The Treasury Department is mandated by law to issue a report every six months on whether any country is manipulating its currency for an unfair trade advantage. Yet the last time any administration -- Republican or Democrat -- has cited a country under the 1988 currency law was in July 1994, when China was put in the spotlight.

 

Economic Data is Mixed

 

Federal Reserve Chairman Ben Bernanke indicated more monetary stimulus was on the way, which sent Treasury prices falling as yields rose on the view that Bernanke aims to increase asset prices by creating inflation through a second round of so-called quantitative easing.

 

Bernanke said there was a case for further monetary easing, given high unemployment and low inflation. But despite his most explicit signal yet, he offered no details on the Fed's next move.

 

The dollar rose from more than an eight-month low versus the euro as traders said the currency's recent declines went too far, too fast even as a sustained rebound seems unlikely. The euro traded at $1.3968 after earlier climbing as high as $1.4161, its strongest level since January 26.

 

The dollar is likely to stay on the defensive until the end of a two-day Fed meeting on November 3. The dollar's downside may be limited because much of the impact from any Fed easing has been priced in and bearish sentiment is too strong, analysts said.

 

Sales at U.S. retailers rose a stronger-than-expected 0.6 percent in September, lifted by big-ticket items. According to the New York Fed's "Empire State" business index, manufacturing activity in New York state increased during the month of October.

 

At the same time, inflation unexpectedly slowed in September as a 0.8 percent rise in the core Consumer Price Index, which excludes volatile food and energy prices, through the 12 months ended in September marked the smallest increase since 1961. The slowing pace of inflation forebodes potential deflation, which is a major cause of concern for Bernanke and the Fed.

 

Oil prices slid almost 2 percent and gold snapped a two-day rally, both in volatile trading, after bullion earlier jumped to within a few dollars of the previous day's record high. Crude for November delivery settled $1.44 lower, or 1.74 percent, at $81.25 a barrel.
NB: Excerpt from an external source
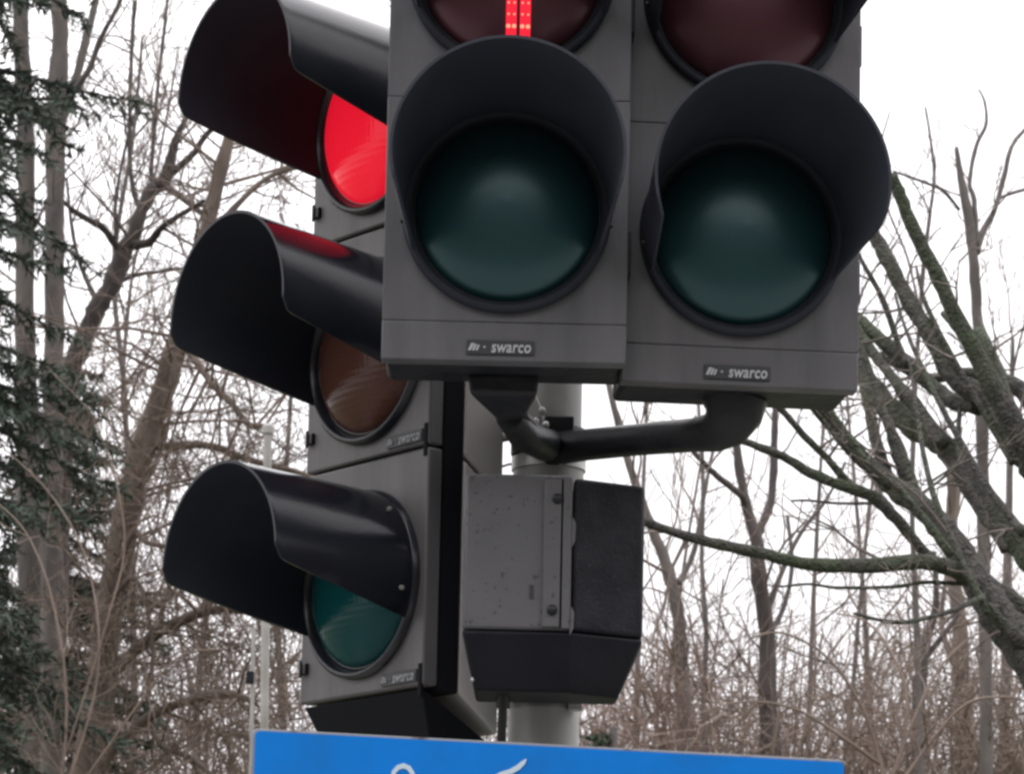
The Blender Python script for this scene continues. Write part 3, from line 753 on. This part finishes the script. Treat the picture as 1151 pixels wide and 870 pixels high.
# left group
tree('bare_tree', 'leaning brown trunk with curved boughs behind the visors of the left traffic light', 'tree', [
 ([(84,960,38.6),(99,860,37.0),(114,770,35.3),(122,690,31.9),(140,595,31.1),(160,505,28.6),(188,425,26.0),(210,345,21.8),(232,260,18.5),(248,190,16.0),(262,140,12.6),(285,60,9.2),(300,-20,6.7)], 0, 0),
 ([(172,500,10.1),(185,502,10.1),(225,500,9.2),(250,505,8.4),(280,517,7.6),(330,530,6.7),(360,540,5.9)], 0, -.4),
 ([(206,385,9.2),(230,420,8.4),(245,438,8.4),(262,455,7.6),(280,478,7.6),(300,478,5.9)], 0, -.6),
 ([(122,765,13.4),(135,750,13.4),(160,725,14.3),(178,712,14.3),(200,700,13.4),(225,690,10.9),(250,685,8.4),(280,688,5.9)], -.1, -.5),
 ([(104,880,11.8),(130,840,11.8),(165,808,10.9),(200,792,10.1),(235,782,10.1),(262,781,9.2),(285,790,7.6)], -.1, -.6),
 ([(150,560,7.6),(175,520,7.6),(190,470,5.9),(193,420,5.0),(200,380,4.2)], .2, .4),
 ([(226,290,8.4),(245,255,7.6),(262,235,7.6),(300,200,5.9),(345,185,5.0)], 0, .3),
 ([(132,640,7.6),(150,600,6.7),(165,610,6.7),(200,620,5.0),(235,650,4.2),(260,700,3.4)], -.2, -.6),
 ([(165,812,6.7),(185,840,6.7),(215,852,6.7),(245,880,5.9)], -.2, -.5),
 ([(178,712,7.6),(190,660,6.7),(215,640,5.9),(240,660,4.2)], -.2, .1),
 ([(128,670,5.9),(150,650,5.9),(165,680,5.0),(172,740,4.2),(165,790,3.4)], -.3, -.5)],
 17, M['bark_brown'], M['twig_brown'], 41, density=12.0, tl=(.25, .95), lev=3, rmin=.0023, kids=(2, 4), up=.02)
tree('bare_tree', 'dark crooked bare tree forking into thin upright shoots, left of the red lamp', 'tree', [
 ([(40,960,28.6),(52,820,26.9),(62,700,25.2),(68,560,24.4),(76,435,23.5),(95,380,22.7),(110,345,21.8),(125,320,21.0),(140,280,18.5),(150,262,16.8),(160,235,15.1),(172,212,16.8),(185,202,16.0),(195,165,10.9),(205,140,6.7),(216,122,5.0)], 0, 0),
 ([(172,212,6.7),(170,195,5.9),(173,150,5.0),(178,90,4.2),(185,30,4.2),(190,-20,3.4)], 0, .2),
 ([(158,236,6.7),(150,215,5.9),(146,180,5.0),(146,120,5.0),(148,60,5.0),(151,0,4.2)], 0, .3),
 ([(136,285,9.2),(118,258,8.4),(100,247,7.6),(82,236,5.9),(70,225,4.2)], 0, -.4),
 ([(140,300,5.0),(132,290,4.2),(130,230,4.2),(140,170,3.4),(150,130,3.4)], 0, .3),
 ([(186,200,10.1),(215,175,7.6),(235,148,6.7),(262,130,5.0),(300,105,4.2)], 0, -.2),
 ([(182,207,9.2),(205,222,7.6),(225,238,6.7),(250,255,4.2)], 0, -.3),
 ([(148,275,10.9),(168,272,10.1),(182,255,7.6),(205,240,5.9),(230,225,4.2)], 0, -.5),
 ([(112,345,6.7),(100,320,5.9),(88,290,5.0),(80,250,4.2),(75,200,3.4)], 0, .4),
 ([(125,322,5.9),(150,310,5.0),(180,305,4.2),(215,300,3.4)], 0, .4)],
 18.5, M['bark_dark'], M['twig_grey'], 42, density=4.0, tl=(.25, .8), lev=3, rmin=.0022, kids=(1, 3), up=.2)
tree('bare_tree', 'straight grey trunk second from the left edge with a bough slanting right', 'tree', [
 ([(56,950,26),(58,700,25),(60,435,24),(62,300,22),(62,200,22),(64,110,23),(68,50,20),(66,0,19),(66,-40,18)], 0, 0),
 ([(68,140,12),(75,118,11),(85,88,10),(95,50,9),(103,20,8),(112,-15,7)], 0, .1),
 ([(80,105,8),(100,78,7),(112,45,6),(128,15,5),(140,-10,4)], 0, -.3)],
 18, M['bark_grey'], M['twig_grey'], 43, density=1.6, tl=(.4, 1.0), lev=2, rmin=.0026, kids=(2, 3))
tree('bare_tree', 'straight grey trunk nearest the left edge, behind the spruce boughs', 'tree', [
 ([(40,950,32),(34,700,30),(30,435,26),(28,300,22),(30,200,20),(26,100,20),(23,0,19),(22,-40,18)], 0, 0)],
 18.2, M['bark_grey'], M['twig_grey'], 44, density=1.0, tl=(.4, 1.0), lev=2, rmin=.0026, kids=(2, 3))
tree('distant_tree', 'faint thin bare tree between the crooked tree and the red lamp', 'tree', [
 ([(150,950,8),(150,700,8),(140,450,7),(128,300,6),(150,150,4),(160,40,3)], 0, 0),
 ([(138,420,5),(150,300,4),(178,180,3),(200,60,2.5)], 0, .5)],
 24, M['bark_grey'], M['twig_brown'], 45, density=3.2, tl=(.4, 1.2), lev=2, rmin=.003, kids=(2, 3), up=.4, group='far bare trees on the left')
tree('distant_tree', 'faint thin bare tree beside the slim white post', 'tree', [
 ([(318,950,9),(316,780,8),(310,650,7),(322,520,6),(330,400,4)], 0, 0),
 ([(316,780,5),(290,700,4),(270,620,3)], 0, .5),
 ([(312,640,5),(270,560,4),(255,480,3)], 0, .5)],
 23, M['bark_grey'], M['twig_brown'], 46, density=3.4, tl=(.4, 1.1), lev=2, rmin=.003, kids=(2, 3), up=.3, group='far bare trees on the left')
tree('distant_tree', 'faint thin bare tree below the green lamp visor', 'tree', [
 ([(215,950,9),(222,800,8),(230,700,7),(250,600,6),(262,500,4)], 0, 0),
 ([(222,800,5),(200,700,4),(196,600,3)], 0, .5)],
 23.5, M['bark_grey'], M['twig_brown'], 47, density=3.4, tl=(.4, 1.1), lev=2, rmin=.003, kids=(2, 3), up=.3, group='far bare trees on the left')

# ------------------------------------------------------------------ shrubs
def shrub(px, py_top, Y, n, wpx, label, twig, seed, group, name='bare_shrub'):
    rng = random.Random(seed); t = at(px, py_top, Y); H = t.z
    root = empty(name, (t.x, Y, 0)); tag(root, label, 'shrub', group); mb = MB()
    wr = wpx * Y / FPX
    for i in range(n):
        a = rng.uniform(0, 6.28); lean = rng.uniform(.1, 1.6)
        p = Vector((math.cos(a) * .3, math.sin(a) * .3, 0)); h = H * rng.uniform(.62, 1.05)
        tip = Vector((math.cos(a) * wr * lean, math.sin(a) * wr * lean, h))
        pts = [p.lerp(tip, k / 7) + Vector((rng.gauss(0, .09), rng.gauss(0, .09), 0)) * (k > 0) for k in range(8)]
        mb.tube(pts, [.017 - .0016 * k for k in range(8)], 4, cap=False)
        for j in range(rng.randint(5, 8)):
            k = rng.uniform(3.6, 7); i0 = min(6, int(k)); q = pts[i0].lerp(pts[i0+1], k - i0)
            d = ((pts[i0+1] - pts[i0]).normalized() * .6 + rv(rng)).normalized()
            grow(mb, q, d, rng.uniform(.35, .9), .007, 2, rng, .05, (2, 3), rmin=.0026)
    mb.build('stems', twig, root, recalc=False)
    return root
rng = random.Random(77)
spots = [(690,745),(725,690),(760,735),(800,730),(840,745),(885,700),(925,735),(968,715),(1005,740),(1045,760),(1085,740),(1125,745),(1160,720)]
places = ['right beside the steel pole','at the lower right corner of the control box','under the leaning bare tree','around the thin straight tree',
          'left of the dark forked trunk','right of the dark forked trunk','below the middle of the long mossy branch','below the fork of the mossy branches',
          'left of the short dark stub tree','around the short dark stub tree','around the pale brown tree','below the mossy trunk','at the right edge of the photo']
mats = ['twig_red','twig_red','twig_brown','twig_red','twig_pale','twig_brown','twig_red','twig_brown','twig_pale','twig_brown','twig_pale','twig_brown','twig_pale']
for i, (x, y) in enumerate(spots):
    shrub(x, y, 20 + rng.uniform(-2.5, 4), rng.choice([18, 24, 30]), 62, 'bare brown shrub ' + places[i], M[mats[i]], 200 + i, 'bare shrubs under the trees on the right')
for i, (x, y, l) in enumerate([(20,700,'at the lower left corner'),(130,760,'at the foot of the leaning brown trunk'),(200,740,'under the curved boughs at the left'),
                               (262,730,'left of the slim white post'),(322,720,'just behind the slim white post'),(75,560,'among the spruce boughs at the left')]):
    shrub(x, y, 21 + rng.uniform(-2, 3), 22, 70, 'bare brown shrub ' + l, M[['twig_brown','twig_red'][i % 2]], 300 + i, 'bare shrubs under the trees on the left')

tree('arching_bush', 'thin arching bush with long curved stems under the mossy branches', 'shrub', [
 ([(1010,960,5.2),(985,840,4.5),(960,780,3.9),(925,735,3.2),(880,712,2.6),(850,716,1.3)], 0, 0),
 ([(1000,900,4.5),(1020,800,3.9),(1005,740,3.2),(975,700,2.6),(940,690,2.0)], 0, .4),
 ([(1000,900,4.5),(1050,830,3.9),(1090,790,3.2),(1140,785,2.6),(1170,800,2.0)], 0, -.3),
 ([(990,860,3.9),(900,800,3.2),(830,790,2.6),(780,805,2.0)], 0, -.4),
 ([(1000,880,3.9),(1040,780,3.2),(1075,730,2.6),(1120,705,2.0),(1160,715,1.3)], 0, .2)],
 15, M['twig_brown'], M['twig_brown'], 91, density=4.0, tl=(.12, .45), lev=2, rmin=.0016, kids=(1, 3), up=.1, sides=6)
tree('arching_bush', 'thin arching bush with long curved stems in front of the leaning brown trunk', 'shrub', [
 ([(60,960,3.9),(75,800,3.3),(60,680,2.8),(30,600,2.2),(-10,560,1.7)], 0, 0),
 ([(70,900,3.3),(110,760,2.8),(100,640,2.2),(60,560,1.7),(0,500,1.1)], 0, .4),
 ([(80,900,3.3),(150,800,2.8),(200,740,2.2),(255,730,1.7)], 0, -.3),
 ([(70,860,2.8),(120,700,2.2),(140,600,1.9),(110,480,1.4),(60,420,1.1)], 0, .2)],
 13.5, M['twig_brown'], M['twig_brown'], 92, density=3.0, tl=(.12, .5), lev=2, rmin=.0013, kids=(1, 3), up=.1, sides=6)

# far thicket that reads as one mass
rng = random.Random(9); mb = MB()
for i in range(400):
    Y = rng.uniform(26, 36); x = rng.uniform(-6.5, 6.5)
    H = 1.6 + Y * (rng.uniform(.10, .165) if x > 0 else rng.uniform(.09, .15))
    p = Vector((x, Y, 0)); q = Vector((x + rng.gauss(0, 1.3), Y, H))
    pts = [p.lerp(q, k/6) + Vector((rng.gauss(0,.13),0,0)) for k in range(7)]
    mb.tube(pts, [.03,.027,.023,.019,.014,.010,.005], 3, cap=False)
    for j in range(7):
        k = rng.uniform(3.8, 6); i0 = min(5, int(k)); b_ = pts[i0].lerp(pts[i0+1], k-i0)
        grow(mb, b_, rv(rng) + Vector((0,0,.4)), rng.uniform(.4, 1.1), .009, 1, rng, .1, (2, 4), rmin=.004)
tag(mb.build('thicket', M['twig_brown'], recalc=False), 'distant brown thicket of bare stems behind the trees', 'thicket', kind='stuff')

# ------------------------------------------------------------------ spruces
def spruce(px, py, Y, H, Rb, seed, label, m, z0=1.0, nb=120, top=None, trunk=.16, size=1.0):
    rng = random.Random(seed); t = at(px, py, Y); root = empty('spruce', (t.x, Y, 0))
    tag(root, label, 'tree', 'spruces')
    mb = MB(); mb.tube([(0,0,0), (0,0,H*.5), (0,0,H)], [trunk, trunk*.6, .02], 12); mb.build('trunk', M['bark_dark'], root, recalc=False)
    br = MB(); nd = MB()
    def needles(p, d, L, dens=34):
        n = int(L * dens * 2.4) + 1
        for i in range(n):
            q = p + d * (L * rng.random())
            v = (rv(rng) + d * .9).normalized(); l = rng.uniform(.022, .045) * size
            sd = v.cross(rv(rng)).normalized() * .0055 * size
            o = len(nd.v); nd.v += [tuple(q - sd), tuple(q + sd), tuple(q + v * l)]; nd.f.append((o, o+1, o+2)); nd.sm.append(False)
    for i in range(nb):
        z = z0 + (H - z0) * rng.random() ** 1.05
        f = 1 - (z - z0) / (H - z0); L = Rb * (.25 + .75 * f ** .8) * rng.uniform(.6, 1.12)
        a = rng.uniform(0, 6.283); d = Vector((math.cos(a), math.sin(a), rng.uniform(-.45, .05))).normalized()
        pts = []; p = Vector((0, 0, z)); n = 8
        for k in range(n + 1):
            s = k / n
            pts.append(p + d * (L * s) + Vector((0, 0, -L * .30 * s * s + L * .16 * s ** 4)))
        br.tube(pts, [.018 * (1 - .8 * k / n) for k in range(n + 1)], 4, cap=False)
        for k in range(1, n):
            for sgn_ in (-1, 1):
                for _ in range(2):
                    q = pts[k].lerp(pts[k+1], rng.random()); fd = (pts[k+1] - pts[k]).normalized()
                    sd = fd.cross(Vector((0,0,1))).normalized() * sgn_
                    dd = (fd * .8 + sd * rng.uniform(.5, 1) + Vector((0,0,rng.uniform(-1.2, .1)))).normalized()
                    tl = L * (1 - k / n * .6) * rng.uniform(.16, .34)
                    br.tube([q, q + dd * tl], [.004, .002], 3, cap=False)
                    needles(q, dd, tl)
                    if tl > .2:
                        q2 = q + dd * tl * .5; d2 = (dd + rv(rng) * .6 + Vector((0,0,-.4))).normalized()
                        needles(q2, d2, tl * .6)
            needles(pts[k], (pts[k+1] - pts[k]).normalized(), L / n)
    br.build('branches', M['bark_dark'], root, recalc=False); nd.build('needles', m, root, recalc=False)
    return root
spruce(-62, 400, 15.5, 12.5, 1.12, 1, 'tall blue green spruce at the left edge of the photo', M['needle'], z0=2.2, nb=330, size=1.5)
spruce(690, 800, 16, 3.72, .6, 2, 'small green spruce just right of the steel pole above the blue sign', M['needle2'], z0=1.6, nb=70, size=1.1)
spruce(60, 800, 19, 6.2, 1.0, 3, 'lower dark green spruce in the bottom left corner of the photo', M['needle'], z0=1.6, nb=190, size=1.5)
print('scene done')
Gold futures for December delivery settled down $5.60 at $1,372 an ounce. Spot gold prices fell $11.80 to $1,368.50.

 

A stronger dollar makes commodities, like oil, more expensive for buyers holding alternative currencies. The dollar was up against a basket of major currencies, with the Dollar Index .DXY up 0.45 percent at 76.99. Against the Japanese yen, the dollar was down 0.02 percent at 81.440. The benchmark 10-year U.S. Treasury note was down 19/32 in price to yield 2.57 percent.